Thursday, 25 September 2014

A butcher's tale

Please welcome the newest additions to the Sewing Dutch family...

..a sausage and ham! Not of the meaty variety though, cos that ain't my bag ;)

I made these bad boys using the free Victory Patterns' pattern on Tilly's blog. For a long time now I had been using a rolled up towel whenever I wanted to press a sleeve seam or anything curved, but I've never got amazing results with it so have been meaning to make these for ages. I also hate throwing things away, so had been hoarding fabric and thread scraps which needed turning into something useful.

I'd read that it's best to use wool on one side and cotton on the other for tailor's hams/sausages, so that it what I did. These were both bits of fabric I had leftover from other projects. The cotton was a fairly thin lawn so I lined it with a layer of cheap polycotton (I think?!) that was 1 euro a metre at the local fabric market. This meant sewing quite a lot of darts - 24 in total! I think this would be a good project for a beginner who wants to practice sewing darts and curves. 

Matching darts!

I thought the sleeve roll looked a little short on the instructions so I lengthened the pattern piece by 4cm. It's now about 32cm in length.

I thought these would be fairly quick to whip up but actually they took a lot longer than I expected! I think this is mainly due to the stuffing, which seemed to take forever. As I mentioned I used fabric scraps rather than sawdust, which is the traditional filling. I cut up any big scraps into smaller pieces before stuffing to try and get more in and have a more even finish. I think the disadvantage of using fabric scraps rather than sawdust is that you are likely to have to add more stuffing after a while. But having seen the amount of mess the sawdust causes on Lauren's post I'm pretty glad I didn't go down that route!

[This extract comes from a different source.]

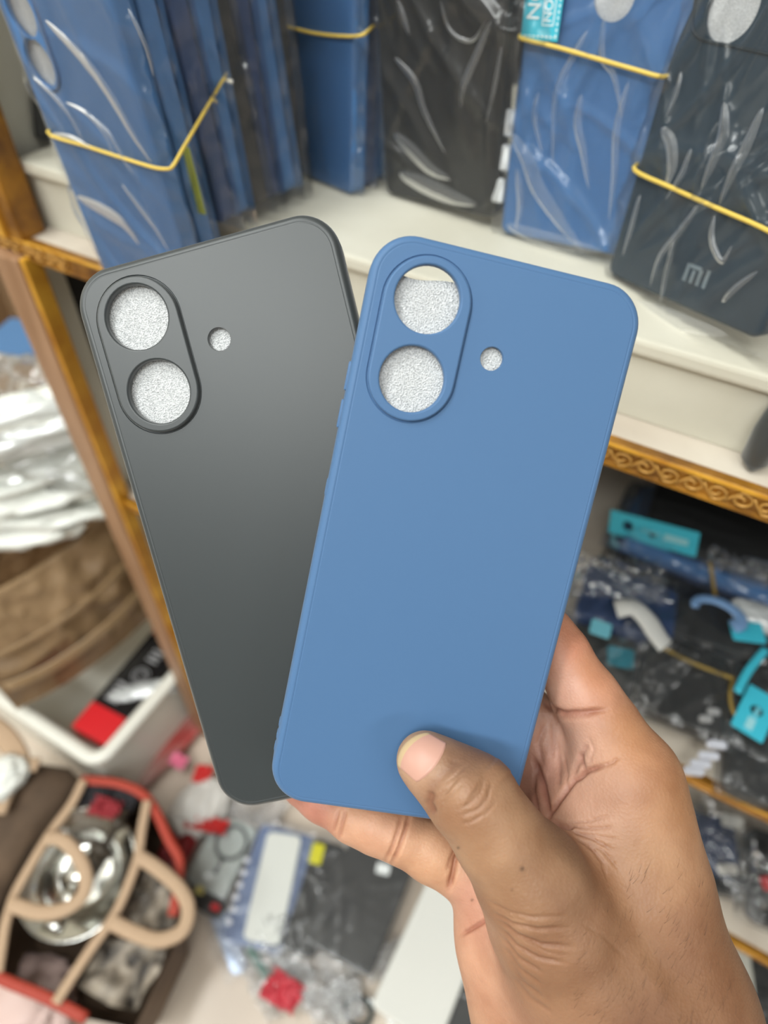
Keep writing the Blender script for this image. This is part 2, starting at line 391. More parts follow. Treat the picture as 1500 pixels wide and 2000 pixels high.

Hmm, I wonder if this is where I sewed the seam closed?!

Lumpy sausage stuffing

It was a bit difficult to get a smooth finish on the sausage as I struggled to evenly distribute the fabric scraps and also get it tightly packed. The key is to constantly compact the filling as you go - even once you think it's full, there will still be more space!

I'm pretty pleased with these guys. I used the sausage for the first time yesterday to press a sleeve seam and hem and it was sooo much easier. Will definitely speed up some elements of pressing and get a better finish. I'm just wondering why it took me quite so long to get round to making them!